- THE PROBLEM:
Identify each line below that contains the word "objects", and copy it out.
Begin
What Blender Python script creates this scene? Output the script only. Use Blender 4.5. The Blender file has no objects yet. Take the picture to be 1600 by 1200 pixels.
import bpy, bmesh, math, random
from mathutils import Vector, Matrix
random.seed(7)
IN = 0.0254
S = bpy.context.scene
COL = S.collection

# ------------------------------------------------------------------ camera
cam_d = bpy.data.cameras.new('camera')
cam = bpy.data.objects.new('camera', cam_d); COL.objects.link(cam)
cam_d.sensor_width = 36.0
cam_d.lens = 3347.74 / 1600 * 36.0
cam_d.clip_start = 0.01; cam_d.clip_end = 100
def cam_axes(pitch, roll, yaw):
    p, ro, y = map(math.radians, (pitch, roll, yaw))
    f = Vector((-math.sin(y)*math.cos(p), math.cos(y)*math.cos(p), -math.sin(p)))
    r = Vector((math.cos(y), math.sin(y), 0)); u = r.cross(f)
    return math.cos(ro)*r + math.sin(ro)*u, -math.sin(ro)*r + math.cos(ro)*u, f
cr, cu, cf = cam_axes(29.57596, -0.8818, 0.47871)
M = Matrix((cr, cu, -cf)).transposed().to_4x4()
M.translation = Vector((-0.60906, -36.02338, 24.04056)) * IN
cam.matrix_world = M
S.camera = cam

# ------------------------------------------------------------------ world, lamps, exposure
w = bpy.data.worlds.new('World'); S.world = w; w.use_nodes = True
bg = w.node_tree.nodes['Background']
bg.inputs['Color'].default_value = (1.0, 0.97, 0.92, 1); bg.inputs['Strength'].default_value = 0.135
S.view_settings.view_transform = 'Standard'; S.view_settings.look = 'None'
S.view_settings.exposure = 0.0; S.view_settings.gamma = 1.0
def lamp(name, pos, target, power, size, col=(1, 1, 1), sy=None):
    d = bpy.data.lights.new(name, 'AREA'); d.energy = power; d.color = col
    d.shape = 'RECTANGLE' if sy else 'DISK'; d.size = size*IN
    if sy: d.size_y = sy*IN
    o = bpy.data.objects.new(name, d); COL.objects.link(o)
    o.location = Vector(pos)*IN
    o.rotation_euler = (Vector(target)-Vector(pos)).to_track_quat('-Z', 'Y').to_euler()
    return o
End
- ANSWER FOR THIS EXERCISE:
What Blender Python script creates this scene? Output the script only. Use Blender 4.5. The Blender file has no objects yet. Take the picture to be 1600 by 1200 pixels.
cam = bpy.data.objects.new('camera', cam_d); COL.objects.link(cam)
    o = bpy.data.objects.new(name, d); COL.objects.link(o)